Звягельская: Нельзя связывать развитие ситуации в Сирии исключительно с политикой Ирана. Если говорить о тех внешних игроках, которые там действуют, то это и Саудовская Аравия, это, к сожалению, боевики из Ливии, других мест.

Зыгарь: Недавно был популярен такой апокалиптический сценарий, что если американцы нанесут удар по Сирии, то в ответ немедленно Иран нанесет удар по Израилю, и потом все – начнется у нас ядерный апокалипсис, потому что в ответ удар по Ирану, Иран перекрывает вход в  Персидский залив и все. А тут как бы уже отлегло, и Иран уже пушистый.

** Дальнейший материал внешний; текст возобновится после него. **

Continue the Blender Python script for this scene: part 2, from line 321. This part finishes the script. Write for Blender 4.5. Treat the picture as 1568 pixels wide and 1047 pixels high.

Звягельская: Нет, Иран не пушистый, и я уверяю вас, что, судя по словам, во всяком случае, Нетаньяху, он не готов был принять все эти слоова Рухани, назвал эти слова лицемерными и так далее. Это все известно. Но дело не в этом. Конечно, существует связка «Иран – Сирия –Хезболла». И эта связка и с точки зрения Израиля и ряда арабский государств неприемлема. Потому что как говорил один саудовский деятель, усиление Ирана на Ближнем Востоке – это аберрация. На самом деле этого быть не должно. То есть такое чувство, что Иран слишком далеко зашел в усилении своих позиций в регионе. Но при этом я не считаю, что это сейчас кардинально отражается на ходе гражданской войны в Сирии. Она идет, она будет продолжаться, и есть достаточно внешних сил, которые ее подпитывают.